Token Economics 12: Discount Tokens


Discount tokens are one of the new innovations made possible at a large scale, within a blockchain-based token economy.

In short, discount tokens are digital assets that give their holders a specific claim to receive discounts on purchases of products or services from an organization — such as an enterprise, a cooperative, or a blockchain network.

Unlike gift cards, discount tokens are not invalidated when used but remain active and in possession of the holders.

The specific size of the discount that the token delivers for its owner is designed to grow in proportion with the overall utilization of the network. The discount token itself allows the holder to access the discount.

This can be seen as a royalty model. But instead of claims to a fixed stream of revenue, it’s rights to receive a proportion of total services offered.

Given the growth in economic activity on the network, the owner may utilize more discount on the service they receive directly or sell/share the surplus.

While simple in its essence, it has profound implications. In a discount token economy, creators and users of the network are clearly aligned. While passive investors and speculators find themselves at an economic disadvantage. This is because discount tokens are more economically valuable to users than passive investors and thus work to discourage unconstructive price dynamics seen in other classes of crypto assets.

The discount is fundamentally linked to the adoption and growth of the network. The discount grows proportional to the growth in network service delivered.

The overall returns to the active token owners surpass the returns to passive token holders: the investors.

The discount token enables next generation, technology-enabled mutual companies, and cooperatives while working to reduce speculation.

While tokens themselves allow for transactions, capital formation, investment, and speculation, the discount token model is an interesting way to incentivize the growth of a crypto-powered network.

The discount token is loyalty to the growth of the network. And not just for pure speculation because it is always better to hold a discount token if you are a user of the network rather than simply a speculator.

This creates alignment between the customer and the provider that doesn’t occur with shareholders, with loans or bonds or other classical financial instruments used.

The discount token model is applicable to a broad range of business models. Businesses that most benefit from it are those that desire and expect significant long-term business from its customers through ongoing subscriptions, recurrent fees, or frequent repeat purchases.

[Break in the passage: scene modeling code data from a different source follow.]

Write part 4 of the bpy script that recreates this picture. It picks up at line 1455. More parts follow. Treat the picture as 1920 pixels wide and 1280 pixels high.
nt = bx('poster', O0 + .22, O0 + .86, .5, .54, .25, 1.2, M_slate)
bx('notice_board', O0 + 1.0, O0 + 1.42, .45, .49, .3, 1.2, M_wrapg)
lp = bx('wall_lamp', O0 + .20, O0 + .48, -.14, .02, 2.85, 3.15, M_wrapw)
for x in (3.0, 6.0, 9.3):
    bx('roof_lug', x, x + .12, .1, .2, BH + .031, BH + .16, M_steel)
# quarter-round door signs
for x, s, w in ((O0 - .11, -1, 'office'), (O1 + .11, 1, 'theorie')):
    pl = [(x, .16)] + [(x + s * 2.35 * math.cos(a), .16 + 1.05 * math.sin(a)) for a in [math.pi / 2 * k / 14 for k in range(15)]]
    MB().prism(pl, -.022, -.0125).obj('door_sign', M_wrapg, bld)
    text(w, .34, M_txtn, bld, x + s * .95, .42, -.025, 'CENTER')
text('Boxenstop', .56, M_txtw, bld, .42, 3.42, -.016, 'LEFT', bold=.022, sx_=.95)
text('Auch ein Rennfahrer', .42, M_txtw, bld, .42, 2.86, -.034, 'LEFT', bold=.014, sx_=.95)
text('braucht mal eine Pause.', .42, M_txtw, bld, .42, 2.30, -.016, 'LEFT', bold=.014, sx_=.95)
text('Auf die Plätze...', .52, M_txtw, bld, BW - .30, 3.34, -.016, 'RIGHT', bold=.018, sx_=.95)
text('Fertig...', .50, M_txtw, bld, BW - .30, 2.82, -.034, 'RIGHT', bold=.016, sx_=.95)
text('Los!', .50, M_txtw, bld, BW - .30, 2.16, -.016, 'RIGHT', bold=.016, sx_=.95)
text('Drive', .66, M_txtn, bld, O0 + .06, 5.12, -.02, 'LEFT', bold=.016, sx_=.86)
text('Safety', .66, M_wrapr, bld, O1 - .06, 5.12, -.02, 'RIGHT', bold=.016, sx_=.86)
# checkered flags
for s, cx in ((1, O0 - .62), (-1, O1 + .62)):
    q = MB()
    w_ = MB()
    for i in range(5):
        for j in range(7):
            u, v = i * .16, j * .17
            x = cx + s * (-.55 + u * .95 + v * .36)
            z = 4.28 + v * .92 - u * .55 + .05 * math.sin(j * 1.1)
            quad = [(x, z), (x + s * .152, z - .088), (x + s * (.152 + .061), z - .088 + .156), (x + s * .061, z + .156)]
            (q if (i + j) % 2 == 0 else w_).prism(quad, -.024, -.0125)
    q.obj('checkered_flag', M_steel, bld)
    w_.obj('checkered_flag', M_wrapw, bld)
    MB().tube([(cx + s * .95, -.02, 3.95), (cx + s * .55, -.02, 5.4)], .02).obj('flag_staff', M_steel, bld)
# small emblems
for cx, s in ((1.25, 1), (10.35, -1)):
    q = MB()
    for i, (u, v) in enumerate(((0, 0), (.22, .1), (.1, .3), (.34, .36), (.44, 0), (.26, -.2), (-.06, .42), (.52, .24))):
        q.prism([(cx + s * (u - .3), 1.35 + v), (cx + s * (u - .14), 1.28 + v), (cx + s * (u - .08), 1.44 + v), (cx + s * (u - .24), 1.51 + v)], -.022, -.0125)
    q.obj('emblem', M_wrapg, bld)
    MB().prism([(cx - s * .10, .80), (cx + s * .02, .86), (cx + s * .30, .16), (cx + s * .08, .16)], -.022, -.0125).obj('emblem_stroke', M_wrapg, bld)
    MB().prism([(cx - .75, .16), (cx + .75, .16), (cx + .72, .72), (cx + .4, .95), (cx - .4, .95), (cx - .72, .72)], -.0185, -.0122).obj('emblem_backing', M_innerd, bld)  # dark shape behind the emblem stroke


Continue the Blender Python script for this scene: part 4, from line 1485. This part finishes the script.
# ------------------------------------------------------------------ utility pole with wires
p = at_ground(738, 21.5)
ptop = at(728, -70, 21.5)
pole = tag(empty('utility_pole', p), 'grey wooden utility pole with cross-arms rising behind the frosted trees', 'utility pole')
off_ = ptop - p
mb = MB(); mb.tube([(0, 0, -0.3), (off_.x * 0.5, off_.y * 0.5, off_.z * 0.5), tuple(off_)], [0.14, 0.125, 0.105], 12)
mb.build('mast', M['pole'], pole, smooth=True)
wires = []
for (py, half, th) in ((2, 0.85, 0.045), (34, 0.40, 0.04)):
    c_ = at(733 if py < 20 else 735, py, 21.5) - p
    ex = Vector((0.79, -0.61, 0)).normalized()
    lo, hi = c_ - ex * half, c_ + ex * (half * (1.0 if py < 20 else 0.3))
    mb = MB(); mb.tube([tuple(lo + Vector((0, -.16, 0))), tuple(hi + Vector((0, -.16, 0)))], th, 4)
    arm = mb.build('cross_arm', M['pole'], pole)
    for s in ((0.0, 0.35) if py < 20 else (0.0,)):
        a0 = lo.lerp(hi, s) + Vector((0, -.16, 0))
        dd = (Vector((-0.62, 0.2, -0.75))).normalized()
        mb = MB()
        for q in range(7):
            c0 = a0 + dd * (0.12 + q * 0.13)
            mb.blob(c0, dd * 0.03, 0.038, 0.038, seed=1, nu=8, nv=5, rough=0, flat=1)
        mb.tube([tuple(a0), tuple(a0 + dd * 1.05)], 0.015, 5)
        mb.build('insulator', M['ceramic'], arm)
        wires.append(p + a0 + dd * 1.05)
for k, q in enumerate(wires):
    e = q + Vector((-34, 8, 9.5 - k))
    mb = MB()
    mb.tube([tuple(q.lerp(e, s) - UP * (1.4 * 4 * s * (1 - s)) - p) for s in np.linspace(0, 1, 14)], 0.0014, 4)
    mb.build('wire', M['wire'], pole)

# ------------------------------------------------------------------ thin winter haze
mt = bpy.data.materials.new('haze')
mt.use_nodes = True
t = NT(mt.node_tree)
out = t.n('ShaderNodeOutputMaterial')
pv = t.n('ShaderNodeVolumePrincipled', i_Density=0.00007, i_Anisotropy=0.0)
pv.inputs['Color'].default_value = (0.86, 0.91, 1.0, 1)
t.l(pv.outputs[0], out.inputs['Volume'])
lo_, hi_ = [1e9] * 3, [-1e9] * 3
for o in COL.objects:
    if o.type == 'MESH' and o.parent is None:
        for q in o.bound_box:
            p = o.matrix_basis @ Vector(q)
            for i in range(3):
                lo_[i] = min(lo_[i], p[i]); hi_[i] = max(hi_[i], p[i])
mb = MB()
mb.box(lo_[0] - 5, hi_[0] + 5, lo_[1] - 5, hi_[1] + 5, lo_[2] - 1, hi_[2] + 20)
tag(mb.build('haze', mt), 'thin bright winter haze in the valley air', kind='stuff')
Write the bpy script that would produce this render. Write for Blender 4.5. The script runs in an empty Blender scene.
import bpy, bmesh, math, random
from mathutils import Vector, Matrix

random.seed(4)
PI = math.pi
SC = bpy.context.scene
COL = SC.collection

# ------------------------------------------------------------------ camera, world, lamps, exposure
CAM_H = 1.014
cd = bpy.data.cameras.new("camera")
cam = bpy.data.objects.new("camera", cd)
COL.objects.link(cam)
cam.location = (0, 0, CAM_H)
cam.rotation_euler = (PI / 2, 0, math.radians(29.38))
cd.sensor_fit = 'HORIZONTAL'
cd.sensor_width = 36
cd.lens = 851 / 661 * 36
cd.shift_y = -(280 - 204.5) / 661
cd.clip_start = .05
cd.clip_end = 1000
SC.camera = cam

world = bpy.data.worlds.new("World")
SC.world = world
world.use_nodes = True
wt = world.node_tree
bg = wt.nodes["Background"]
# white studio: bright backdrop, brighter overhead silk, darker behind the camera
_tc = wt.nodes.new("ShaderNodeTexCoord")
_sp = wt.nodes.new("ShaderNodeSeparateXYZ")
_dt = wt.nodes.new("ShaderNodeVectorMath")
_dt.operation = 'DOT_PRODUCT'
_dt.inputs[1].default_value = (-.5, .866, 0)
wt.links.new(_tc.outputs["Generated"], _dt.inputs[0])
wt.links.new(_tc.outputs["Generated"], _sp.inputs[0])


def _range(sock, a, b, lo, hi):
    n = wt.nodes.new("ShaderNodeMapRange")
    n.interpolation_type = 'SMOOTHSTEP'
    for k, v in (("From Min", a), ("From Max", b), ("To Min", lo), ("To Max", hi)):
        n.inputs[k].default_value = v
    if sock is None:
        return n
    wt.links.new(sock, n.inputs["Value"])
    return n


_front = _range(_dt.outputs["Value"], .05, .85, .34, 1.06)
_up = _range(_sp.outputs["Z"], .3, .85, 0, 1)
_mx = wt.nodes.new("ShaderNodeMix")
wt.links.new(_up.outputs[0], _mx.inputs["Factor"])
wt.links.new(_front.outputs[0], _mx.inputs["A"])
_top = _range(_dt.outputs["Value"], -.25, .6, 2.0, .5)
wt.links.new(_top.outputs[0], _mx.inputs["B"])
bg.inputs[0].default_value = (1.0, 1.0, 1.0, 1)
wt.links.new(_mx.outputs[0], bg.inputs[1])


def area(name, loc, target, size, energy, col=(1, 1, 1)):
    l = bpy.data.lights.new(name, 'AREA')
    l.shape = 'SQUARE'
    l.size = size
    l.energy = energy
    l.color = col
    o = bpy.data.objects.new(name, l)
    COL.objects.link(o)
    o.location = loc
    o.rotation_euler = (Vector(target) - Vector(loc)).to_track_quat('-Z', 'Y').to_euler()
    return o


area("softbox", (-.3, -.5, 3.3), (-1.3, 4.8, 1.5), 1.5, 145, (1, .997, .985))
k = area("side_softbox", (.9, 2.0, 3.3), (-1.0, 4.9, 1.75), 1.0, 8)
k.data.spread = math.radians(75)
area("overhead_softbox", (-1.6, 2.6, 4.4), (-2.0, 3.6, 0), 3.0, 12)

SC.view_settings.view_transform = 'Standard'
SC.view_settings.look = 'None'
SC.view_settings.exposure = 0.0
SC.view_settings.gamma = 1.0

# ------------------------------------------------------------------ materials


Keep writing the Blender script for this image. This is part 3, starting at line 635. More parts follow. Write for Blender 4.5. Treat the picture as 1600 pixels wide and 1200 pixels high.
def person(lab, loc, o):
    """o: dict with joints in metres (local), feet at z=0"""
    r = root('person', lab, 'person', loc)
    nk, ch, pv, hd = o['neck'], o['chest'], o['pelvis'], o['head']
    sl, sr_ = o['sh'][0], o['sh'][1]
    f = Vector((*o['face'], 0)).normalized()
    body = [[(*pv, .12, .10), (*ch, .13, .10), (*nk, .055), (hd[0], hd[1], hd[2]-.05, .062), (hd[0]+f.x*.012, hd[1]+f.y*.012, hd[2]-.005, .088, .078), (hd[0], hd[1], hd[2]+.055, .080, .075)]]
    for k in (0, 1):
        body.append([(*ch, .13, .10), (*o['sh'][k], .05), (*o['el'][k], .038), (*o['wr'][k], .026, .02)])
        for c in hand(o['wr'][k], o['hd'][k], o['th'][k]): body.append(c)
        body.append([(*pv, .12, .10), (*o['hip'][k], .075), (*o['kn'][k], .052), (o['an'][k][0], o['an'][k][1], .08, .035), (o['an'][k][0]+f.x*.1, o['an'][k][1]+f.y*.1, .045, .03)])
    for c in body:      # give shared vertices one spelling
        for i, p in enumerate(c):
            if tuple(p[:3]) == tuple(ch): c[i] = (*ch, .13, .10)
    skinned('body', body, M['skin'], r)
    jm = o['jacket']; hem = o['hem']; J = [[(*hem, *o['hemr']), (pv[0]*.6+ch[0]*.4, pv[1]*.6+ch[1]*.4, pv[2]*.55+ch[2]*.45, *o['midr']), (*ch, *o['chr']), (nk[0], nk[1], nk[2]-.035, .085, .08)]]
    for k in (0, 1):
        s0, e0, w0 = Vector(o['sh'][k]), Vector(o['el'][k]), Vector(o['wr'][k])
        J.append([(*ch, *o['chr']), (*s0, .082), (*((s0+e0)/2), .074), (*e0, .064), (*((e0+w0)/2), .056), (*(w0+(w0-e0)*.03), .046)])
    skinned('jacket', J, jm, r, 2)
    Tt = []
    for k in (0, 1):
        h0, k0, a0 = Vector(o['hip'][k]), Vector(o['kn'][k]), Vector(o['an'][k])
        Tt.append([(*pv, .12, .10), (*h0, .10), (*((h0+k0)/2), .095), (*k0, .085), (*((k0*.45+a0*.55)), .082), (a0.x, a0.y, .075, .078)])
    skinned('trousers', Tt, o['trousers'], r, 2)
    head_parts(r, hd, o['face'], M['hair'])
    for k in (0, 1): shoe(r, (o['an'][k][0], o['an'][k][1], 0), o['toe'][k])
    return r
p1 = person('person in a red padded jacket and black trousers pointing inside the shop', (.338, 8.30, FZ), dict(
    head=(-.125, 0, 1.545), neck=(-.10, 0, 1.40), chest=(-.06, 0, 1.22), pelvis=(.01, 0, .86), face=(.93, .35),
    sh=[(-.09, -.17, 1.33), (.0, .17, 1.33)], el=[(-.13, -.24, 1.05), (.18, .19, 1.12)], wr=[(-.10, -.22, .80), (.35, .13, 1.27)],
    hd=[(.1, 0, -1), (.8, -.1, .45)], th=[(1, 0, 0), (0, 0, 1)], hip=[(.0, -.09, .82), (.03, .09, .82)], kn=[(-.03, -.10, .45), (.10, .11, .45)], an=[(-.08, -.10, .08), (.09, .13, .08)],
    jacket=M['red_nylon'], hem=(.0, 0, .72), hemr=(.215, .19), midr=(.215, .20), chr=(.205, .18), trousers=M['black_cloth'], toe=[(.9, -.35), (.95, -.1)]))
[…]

For such dedicated customers the discount that the token offers means real money to them. But for others that have no great interest or use of the network, the token will have limited value.

The SweatBridge blockchain project is one of the strongest proponents of the model of a discount token. In their paper, they write about the reasons for using a discount token over a simple utility token. “As creators who desire to be both responsible and compliant, we find ourselves in search of a class of token economics that would (1) underlie a broad range of decentralized organizations and networks; (2) align incentives between investors (both early and late), creators, and consumers; (3) be demonstrably distinct from securities and Ponzi structures in the incentives they generate; and (4) align with existing regulatory precedent.

The discount token framework is designed to meet these requirements. While simple at its core, it has profound implications.”

Discount tokens are a good illustration of the kind of economic and financial innovation that is being unleashed with token economics.

It is not just about making things faster and more efficient, but discount tokens illustrate how we can really think about basic economic structures and incentives and then build currencies that work in totally different ways to the ones we have today. In so doing try to solve major economic issues – such as excessive financial speculation and better rewarding those that are actually interested in the development of the given economic network’s functionality.